▶ _TO BE DONE_: Examine the records and identify each line that includes the string "What". Copy those lines.

BEGIN DATA FOR THIS TASK

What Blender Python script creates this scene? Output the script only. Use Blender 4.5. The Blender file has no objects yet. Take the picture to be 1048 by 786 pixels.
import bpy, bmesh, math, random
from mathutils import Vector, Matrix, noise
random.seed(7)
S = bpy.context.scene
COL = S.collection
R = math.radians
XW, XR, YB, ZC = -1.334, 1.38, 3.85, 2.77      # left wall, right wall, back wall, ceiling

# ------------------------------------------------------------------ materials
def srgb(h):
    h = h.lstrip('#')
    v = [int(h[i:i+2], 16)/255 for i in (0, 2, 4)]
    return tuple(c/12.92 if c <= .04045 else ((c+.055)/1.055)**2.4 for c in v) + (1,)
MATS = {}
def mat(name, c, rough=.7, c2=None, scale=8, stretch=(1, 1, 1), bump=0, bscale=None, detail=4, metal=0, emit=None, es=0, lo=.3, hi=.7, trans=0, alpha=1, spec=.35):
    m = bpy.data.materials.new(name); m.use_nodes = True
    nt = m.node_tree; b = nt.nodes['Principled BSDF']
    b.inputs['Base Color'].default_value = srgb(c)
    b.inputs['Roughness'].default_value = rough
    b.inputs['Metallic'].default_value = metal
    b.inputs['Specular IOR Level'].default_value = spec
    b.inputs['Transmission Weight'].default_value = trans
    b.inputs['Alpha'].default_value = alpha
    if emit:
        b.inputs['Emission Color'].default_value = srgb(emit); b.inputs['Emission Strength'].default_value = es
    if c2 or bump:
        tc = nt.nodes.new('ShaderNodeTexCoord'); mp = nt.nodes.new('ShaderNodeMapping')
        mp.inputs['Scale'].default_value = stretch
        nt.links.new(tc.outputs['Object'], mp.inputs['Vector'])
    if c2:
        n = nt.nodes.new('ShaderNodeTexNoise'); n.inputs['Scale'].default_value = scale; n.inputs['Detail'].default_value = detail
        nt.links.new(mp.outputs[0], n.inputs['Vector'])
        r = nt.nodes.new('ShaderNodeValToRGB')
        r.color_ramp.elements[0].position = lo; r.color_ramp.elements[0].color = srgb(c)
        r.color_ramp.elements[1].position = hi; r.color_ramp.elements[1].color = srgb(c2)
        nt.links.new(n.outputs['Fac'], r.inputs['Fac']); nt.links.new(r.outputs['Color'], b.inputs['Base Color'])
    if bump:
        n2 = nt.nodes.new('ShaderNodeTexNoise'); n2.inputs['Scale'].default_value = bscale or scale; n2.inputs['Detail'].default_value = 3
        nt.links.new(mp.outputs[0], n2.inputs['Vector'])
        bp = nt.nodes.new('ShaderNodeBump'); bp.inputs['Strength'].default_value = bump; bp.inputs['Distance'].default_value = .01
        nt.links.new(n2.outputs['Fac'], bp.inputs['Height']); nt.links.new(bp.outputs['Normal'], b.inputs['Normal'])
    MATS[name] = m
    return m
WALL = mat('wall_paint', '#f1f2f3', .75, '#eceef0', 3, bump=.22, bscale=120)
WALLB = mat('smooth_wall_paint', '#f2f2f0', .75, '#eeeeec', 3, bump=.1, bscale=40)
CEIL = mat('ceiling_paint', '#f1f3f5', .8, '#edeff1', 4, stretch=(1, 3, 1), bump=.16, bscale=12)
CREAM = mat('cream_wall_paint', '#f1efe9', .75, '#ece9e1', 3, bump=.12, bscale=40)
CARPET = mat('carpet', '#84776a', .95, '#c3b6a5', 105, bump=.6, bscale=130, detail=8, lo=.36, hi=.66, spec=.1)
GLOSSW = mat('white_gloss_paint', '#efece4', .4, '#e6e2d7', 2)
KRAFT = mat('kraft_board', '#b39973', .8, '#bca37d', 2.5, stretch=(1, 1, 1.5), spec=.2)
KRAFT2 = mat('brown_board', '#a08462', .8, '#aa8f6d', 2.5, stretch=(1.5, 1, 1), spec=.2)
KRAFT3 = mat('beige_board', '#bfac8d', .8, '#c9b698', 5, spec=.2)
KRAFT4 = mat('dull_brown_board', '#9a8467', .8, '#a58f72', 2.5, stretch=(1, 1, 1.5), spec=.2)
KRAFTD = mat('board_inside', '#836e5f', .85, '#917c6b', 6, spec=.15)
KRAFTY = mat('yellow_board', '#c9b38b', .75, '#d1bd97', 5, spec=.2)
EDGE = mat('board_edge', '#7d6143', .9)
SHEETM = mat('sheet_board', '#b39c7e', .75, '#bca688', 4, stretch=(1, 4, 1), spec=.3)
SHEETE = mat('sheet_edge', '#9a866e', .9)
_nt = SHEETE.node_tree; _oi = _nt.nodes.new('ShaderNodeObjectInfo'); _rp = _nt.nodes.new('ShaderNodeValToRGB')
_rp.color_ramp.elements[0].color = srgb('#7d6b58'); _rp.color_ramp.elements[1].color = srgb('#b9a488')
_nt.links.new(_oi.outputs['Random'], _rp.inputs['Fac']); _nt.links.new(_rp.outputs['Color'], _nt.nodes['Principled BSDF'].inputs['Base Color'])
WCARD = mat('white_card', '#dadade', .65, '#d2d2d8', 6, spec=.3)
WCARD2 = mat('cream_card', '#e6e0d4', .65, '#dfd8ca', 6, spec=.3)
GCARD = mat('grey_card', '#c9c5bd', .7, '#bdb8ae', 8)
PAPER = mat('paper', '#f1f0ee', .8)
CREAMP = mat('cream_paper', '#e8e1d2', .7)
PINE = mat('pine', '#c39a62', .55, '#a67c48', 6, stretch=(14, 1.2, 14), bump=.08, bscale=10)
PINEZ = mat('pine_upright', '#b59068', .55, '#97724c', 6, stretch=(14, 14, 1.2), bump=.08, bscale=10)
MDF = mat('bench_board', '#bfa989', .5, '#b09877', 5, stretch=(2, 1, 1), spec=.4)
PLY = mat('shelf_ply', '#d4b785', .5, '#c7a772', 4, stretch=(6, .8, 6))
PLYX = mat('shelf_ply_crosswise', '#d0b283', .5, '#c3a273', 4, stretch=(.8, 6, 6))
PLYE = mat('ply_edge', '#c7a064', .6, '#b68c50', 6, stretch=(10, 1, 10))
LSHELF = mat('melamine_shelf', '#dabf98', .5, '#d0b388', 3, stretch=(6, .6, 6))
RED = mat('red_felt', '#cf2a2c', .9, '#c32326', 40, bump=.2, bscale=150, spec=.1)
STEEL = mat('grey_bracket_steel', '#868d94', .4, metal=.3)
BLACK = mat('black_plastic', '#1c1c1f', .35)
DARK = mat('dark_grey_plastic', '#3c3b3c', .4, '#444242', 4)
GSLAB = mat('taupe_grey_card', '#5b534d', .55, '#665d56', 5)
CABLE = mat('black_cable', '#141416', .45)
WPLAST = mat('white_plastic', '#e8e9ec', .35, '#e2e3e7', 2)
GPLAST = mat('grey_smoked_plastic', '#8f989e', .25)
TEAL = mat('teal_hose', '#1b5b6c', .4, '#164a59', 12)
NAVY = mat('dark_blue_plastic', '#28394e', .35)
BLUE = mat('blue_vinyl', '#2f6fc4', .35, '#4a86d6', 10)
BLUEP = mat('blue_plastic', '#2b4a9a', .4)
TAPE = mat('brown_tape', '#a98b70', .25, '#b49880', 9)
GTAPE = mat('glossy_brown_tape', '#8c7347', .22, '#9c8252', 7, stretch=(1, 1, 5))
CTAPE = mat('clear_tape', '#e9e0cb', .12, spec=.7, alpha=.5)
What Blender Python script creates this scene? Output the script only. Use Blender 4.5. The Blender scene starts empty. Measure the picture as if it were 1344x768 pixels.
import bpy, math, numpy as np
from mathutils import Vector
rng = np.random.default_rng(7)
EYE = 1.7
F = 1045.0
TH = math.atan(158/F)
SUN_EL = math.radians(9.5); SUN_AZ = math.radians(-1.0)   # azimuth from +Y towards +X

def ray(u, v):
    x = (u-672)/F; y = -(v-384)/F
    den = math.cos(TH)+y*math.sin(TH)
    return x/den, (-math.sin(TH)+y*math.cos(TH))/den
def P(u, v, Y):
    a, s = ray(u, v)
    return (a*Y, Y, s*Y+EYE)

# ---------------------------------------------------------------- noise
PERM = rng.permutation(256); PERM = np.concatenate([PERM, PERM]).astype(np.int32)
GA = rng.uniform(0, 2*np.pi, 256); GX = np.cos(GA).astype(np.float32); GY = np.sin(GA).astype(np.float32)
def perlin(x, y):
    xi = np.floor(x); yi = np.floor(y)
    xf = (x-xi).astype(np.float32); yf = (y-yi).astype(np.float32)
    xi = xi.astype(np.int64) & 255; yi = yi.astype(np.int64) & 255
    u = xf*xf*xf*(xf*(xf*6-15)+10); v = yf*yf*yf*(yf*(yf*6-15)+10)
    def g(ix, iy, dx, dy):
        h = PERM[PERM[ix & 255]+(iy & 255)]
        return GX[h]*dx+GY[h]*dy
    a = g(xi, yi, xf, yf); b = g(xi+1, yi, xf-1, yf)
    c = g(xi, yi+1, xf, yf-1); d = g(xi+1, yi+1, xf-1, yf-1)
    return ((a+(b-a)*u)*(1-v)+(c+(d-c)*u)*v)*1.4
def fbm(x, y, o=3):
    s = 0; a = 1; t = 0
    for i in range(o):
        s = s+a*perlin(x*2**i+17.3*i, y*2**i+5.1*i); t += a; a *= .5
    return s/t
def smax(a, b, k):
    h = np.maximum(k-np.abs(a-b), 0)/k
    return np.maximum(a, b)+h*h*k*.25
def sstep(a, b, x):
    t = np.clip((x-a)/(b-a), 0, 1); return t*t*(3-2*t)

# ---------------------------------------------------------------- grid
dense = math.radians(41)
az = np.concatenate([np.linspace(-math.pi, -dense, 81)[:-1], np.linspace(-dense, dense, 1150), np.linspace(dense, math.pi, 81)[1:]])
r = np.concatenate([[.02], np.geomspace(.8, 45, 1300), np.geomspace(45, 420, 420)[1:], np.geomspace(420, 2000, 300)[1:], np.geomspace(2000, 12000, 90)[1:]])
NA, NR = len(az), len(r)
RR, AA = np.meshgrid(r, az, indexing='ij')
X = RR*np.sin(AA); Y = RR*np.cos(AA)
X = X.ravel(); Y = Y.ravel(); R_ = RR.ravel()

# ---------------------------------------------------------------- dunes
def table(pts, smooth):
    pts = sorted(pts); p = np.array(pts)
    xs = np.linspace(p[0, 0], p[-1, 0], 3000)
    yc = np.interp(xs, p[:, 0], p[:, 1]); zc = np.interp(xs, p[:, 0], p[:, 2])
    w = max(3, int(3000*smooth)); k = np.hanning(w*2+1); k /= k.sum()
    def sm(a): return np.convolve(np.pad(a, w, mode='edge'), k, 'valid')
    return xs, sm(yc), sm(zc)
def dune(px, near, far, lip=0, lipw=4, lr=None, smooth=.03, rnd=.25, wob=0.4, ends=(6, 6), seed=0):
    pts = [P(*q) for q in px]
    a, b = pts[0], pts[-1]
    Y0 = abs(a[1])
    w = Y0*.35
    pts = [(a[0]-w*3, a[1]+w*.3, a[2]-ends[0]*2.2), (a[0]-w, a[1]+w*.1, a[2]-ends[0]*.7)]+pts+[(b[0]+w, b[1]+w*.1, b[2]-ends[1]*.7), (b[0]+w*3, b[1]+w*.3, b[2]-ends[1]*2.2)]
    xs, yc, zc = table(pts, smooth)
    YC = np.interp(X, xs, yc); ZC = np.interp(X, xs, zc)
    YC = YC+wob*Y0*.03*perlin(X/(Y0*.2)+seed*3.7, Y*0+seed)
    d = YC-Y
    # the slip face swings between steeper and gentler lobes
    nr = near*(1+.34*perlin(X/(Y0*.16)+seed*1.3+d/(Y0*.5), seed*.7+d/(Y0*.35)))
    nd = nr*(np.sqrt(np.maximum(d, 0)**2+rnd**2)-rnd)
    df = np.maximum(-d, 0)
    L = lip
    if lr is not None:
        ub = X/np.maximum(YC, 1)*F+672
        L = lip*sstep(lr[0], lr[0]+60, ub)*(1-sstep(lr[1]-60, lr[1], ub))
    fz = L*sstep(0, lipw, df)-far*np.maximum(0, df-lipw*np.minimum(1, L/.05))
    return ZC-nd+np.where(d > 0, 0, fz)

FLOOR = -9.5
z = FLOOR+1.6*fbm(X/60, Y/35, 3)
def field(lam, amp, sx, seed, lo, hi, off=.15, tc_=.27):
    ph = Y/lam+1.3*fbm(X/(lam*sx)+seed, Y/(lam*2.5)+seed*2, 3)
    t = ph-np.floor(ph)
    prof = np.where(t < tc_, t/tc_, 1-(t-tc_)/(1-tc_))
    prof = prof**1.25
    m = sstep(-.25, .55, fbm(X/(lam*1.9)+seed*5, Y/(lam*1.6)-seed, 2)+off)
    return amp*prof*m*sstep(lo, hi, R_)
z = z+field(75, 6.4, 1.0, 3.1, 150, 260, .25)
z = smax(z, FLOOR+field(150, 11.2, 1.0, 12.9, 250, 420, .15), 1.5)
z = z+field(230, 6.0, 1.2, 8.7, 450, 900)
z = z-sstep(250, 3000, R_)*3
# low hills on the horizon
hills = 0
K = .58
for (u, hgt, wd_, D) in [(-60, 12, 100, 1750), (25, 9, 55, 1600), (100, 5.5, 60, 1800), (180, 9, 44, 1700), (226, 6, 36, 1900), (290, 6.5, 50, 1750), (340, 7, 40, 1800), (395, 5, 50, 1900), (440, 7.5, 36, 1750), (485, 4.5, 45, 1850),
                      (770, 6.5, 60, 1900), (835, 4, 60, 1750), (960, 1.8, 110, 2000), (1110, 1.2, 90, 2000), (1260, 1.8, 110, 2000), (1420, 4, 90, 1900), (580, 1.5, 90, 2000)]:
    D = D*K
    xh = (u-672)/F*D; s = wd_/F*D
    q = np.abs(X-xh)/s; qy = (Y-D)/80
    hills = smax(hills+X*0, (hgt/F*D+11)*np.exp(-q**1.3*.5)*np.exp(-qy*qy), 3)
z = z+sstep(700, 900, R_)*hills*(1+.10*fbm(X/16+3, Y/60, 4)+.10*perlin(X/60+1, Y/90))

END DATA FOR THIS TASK

▶ _EXPECTED OUTPUT_:
What Blender Python script creates this scene? Output the script only. Use Blender 4.5. The Blender file has no objects yet. Take the picture to be 1048 by 786 pixels.
What Blender Python script creates this scene? Output the script only. Use Blender 4.5. The Blender scene starts empty. Measure the picture as if it were 1344x768 pixels.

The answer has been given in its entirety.